Re: SPDY as HTTP replacement?

On Thu, 8 Dec 2011, Mark Nottingham wrote:

> Likewise, Transport Flexibility was a goal of SOAP and friends, but it 
> never really worked out, because (as DaveO loved to point out), the 
> abstractions are leaky, and you can never really hide from the 
> underlying transport's characteristics.

To be fair, it's leaking as well in HTTP/1.1, there are many things that 
are in HTTP because of the use of TCP: pipelining, Keep-Alive for 
example).

The main question is, do you want to add a layer of abstraction or add 
specific glue to enhance the use of a specific transport.

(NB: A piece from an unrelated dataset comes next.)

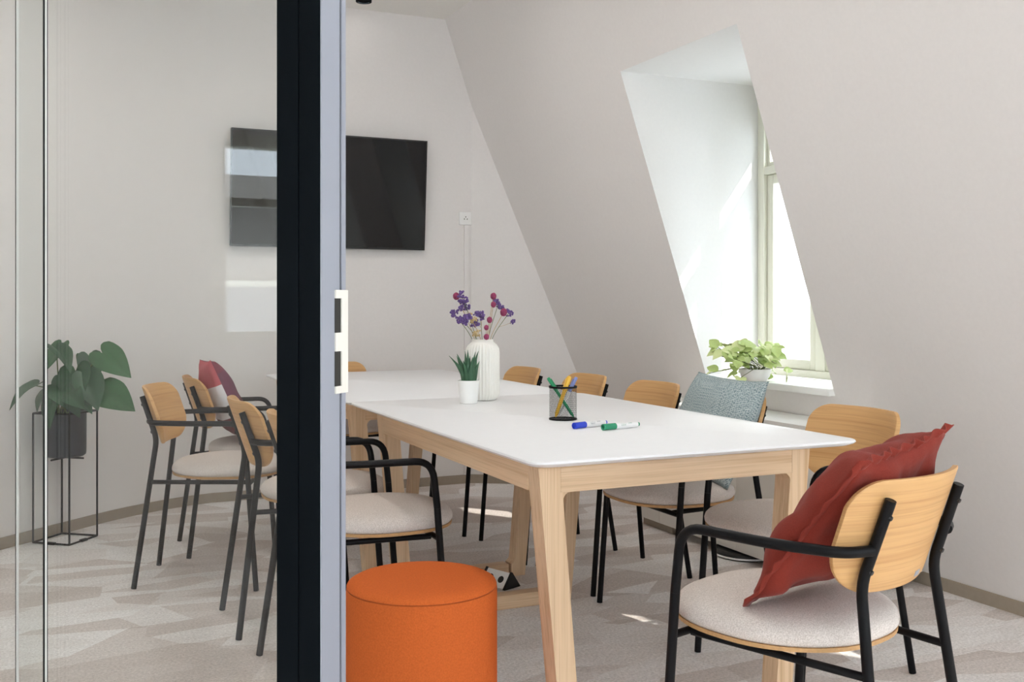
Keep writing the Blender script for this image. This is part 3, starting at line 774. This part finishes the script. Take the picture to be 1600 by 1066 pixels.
sprig(P, (0.0, 0.0), (750, 490, 3.78), [(746, 490, 3.78, .011), (752, 491, 3.79, .011), (753, 496, 3.78, .009), (743, 505, 3.77, .013)], 'purple dried sprig in the middle of the vase', FG)
sprig(P, (0.02, 0.008), (779, 474, 3.84), [(775, 472, 3.84, .011), (781, 476, 3.84, .011), (783, 480, 3.85, .009)], 'purple dried sprig at the upper right of the vase', FG)
sprig(P, (0.026, 0.0), (796, 488, 3.8), [(793, 486, 3.8, .010), (797, 490, 3.8, .010), (801, 503, 3.82, .008)], 'purple dried sprig reaching farthest right from the vase', FG)
sprig(M_, (-0.018, 0.012), (713, 463, 3.82), [(713, 463, 3.82, .0125)], 'magenta dried flower at the top left beside the purple sprig', FG)
sprig(M_, (0.015, 0.0), (771, 463, 3.79), [(771, 463, 3.79, .0115)], 'topmost magenta dried flower on the right', FG)
sprig(M_, (0.018, -0.008), (771, 476, 3.77), [(771, 476, 3.77, .010)], 'magenta dried flower just below the topmost one', FG)
sprig(M_, (0.024, 0.004), (787, 488, 3.79), [(787, 488, 3.79, .0135)], 'largest magenta dried flower on the right', FG)
sprig(M_, (0.01, -0.012), (765, 500, 3.76), [(765, 500, 3.76, .0105)], 'dark magenta dried flower halfway up on the right', FG)
sprig(M_, (0.006, -0.02), (760, 512, 3.74), [(760, 512, 3.74, .009)], 'small magenta dried flower above the vase rim', FG)
sprig(M_, (0.004, -0.026), (760, 526, 3.73), [(760, 526.5, 3.735, .010)], 'lowest magenta dried flower resting at the vase rim', FG)
sprig('bloom_straw', (-0.008, -0.02), (736, 497, 3.75), [(735, 494, 3.75, .010), (740, 500, 3.75, .010), (745, 520, 3.745, .012)], 'straw coloured dried sprig at the vase mouth', FG)

# small aloe
al = empty('potted_aloe', (1.362, 3.390, TZ)); tag(al, 'small aloe in a white pot beside the ribbed vase', 'plant')
lathe('pot', [(0, 0), (0.030, 0), (0.0315, 0.003), (0.0395, 0.083), (0.0370, 0.083), (0.0345, 0.06), (0, 0.06)], 'pot_white', al, 40)
lathe('soil', [(0.0356, 0.0705), (0.02, 0.073), (0, 0.074)], 'soil', al, 24)
for k, (a, lean, ln, w) in enumerate([(205, .55, .112, .0075), (180, .34, .105, .009), (150, .20, .11, .010), (100, .12, .118, .009), (60, .16, .10, .010), (20, .30, .10, .009), (0, .16, .12, .010), (330, .34, .085, .010), (270, .20, .10, .011), (240, .10, .125, .010), (300, .12, .118, .009), (225, .42, .09, .009)]):
    bm = new(); ca, sa = math.cos(math.radians(a)), math.sin(math.radians(a)); pts = []; rad = []
    for i in range(9):
        t = i / 8; out = 0.010 + 1.35 * lean * ln * (t ** 1.5) * (1.0 - 0.25 * t * (1 if k % 2 else -0.4)); z = 0.070 + ln * t * (1 - 0.12 * lean)
        pts.append((ca * out, sa * out, z)); rad.append(max(1.35 * w * (1 - t ** 2.3) * (0.75 + 0.5 * math.sin(PI * min(1, t + 0.25))), 0.0006))
    add_tube(bm, pts, 0, 8, True, rad); obj('leaf', bm, 'aloe_leaf', al, smooth=60)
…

> So, I don't know that I'd take the NG work as a blueprint for work 
> today; it's more of a historical snapshot of thinking at that time -- 
> thinking that we've had a lot of subsequent experience with.
>
> Regards,
>
>
> On 08/12/2011, at 4:56 AM, Larry Masinter wrote:
>
>> This message had the wrong "subject" line, and didn't note that it was also in response to Yves' ACTION-618....
>>
>> -----Original Message-----
>> From: Larry Masinter [mailto:masinter@adobe.com]
>> Sent: Wednesday, December 07, 2011 9:47 AM
>> To: Yves Lafon; Noah Mendelsohn
>> Cc: www-tag@w3.org; Amy van der Hiel
>> Subject: RE: Agenda for 1 Dec. 2011 TAG call looks thin - call may be cancelled
>>
>> I'd like a discussion of HTTP and SPDY if only to review Yves' summary ...
>>
>> I remember coming away from the TAG F2F presentation at the F2F with the impression that SPDY was optimized for a relatively narrow set of use cases compared to the full breadth of current HTTP applications,  that SPDY would serve well in those cases (a high-performance 'upgrade' option for those servers that matched the use case for which it was designed), but that SPDY was also far from being a HTTP replacement.  I think if SPDY were *only* useful for the "top 100 sites on the internet", it would be still worth developing and bringing to standard.
>>
>> This wasn't based on a technical analysis of SPDY and counter-examples, but rather that (as it seemed in the Q&A session after the presentation) that the analysis and optimization against the HTTP-NG failure cases hadn't really been done.
>>
>> To be clear, I think SPDY could succeed and be an important optimization of the Internet, and I'm all for further development, standardization, analysis and further work, I just don't imagine we are close to calling it HTTP 2.0.
>>
>> Now, maybe this is just my personal recollection? Did I miss something or mis-remember? The minutes of the discussion at the F2F are sparse.
>>
>> Also, since a great deal of the HTTP-NG work was done by W3C before the project was abandoned, perhaps there might be some organizational memory that would help.... a review of "why HTTP-NG failed" would be helpful; my memory is a little fuzzy about it, although at the time, I was disappointed that the project was abandoned.
>>
>> Larry
>> --
>> http://larry.masinter.net
>>
>>
>>
>
> --
> Mark Nottingham
> http://www.mnot.net/
>
>
>
>
>

-- 
Baroula que barouleras, au tiéu toujou t'entourneras.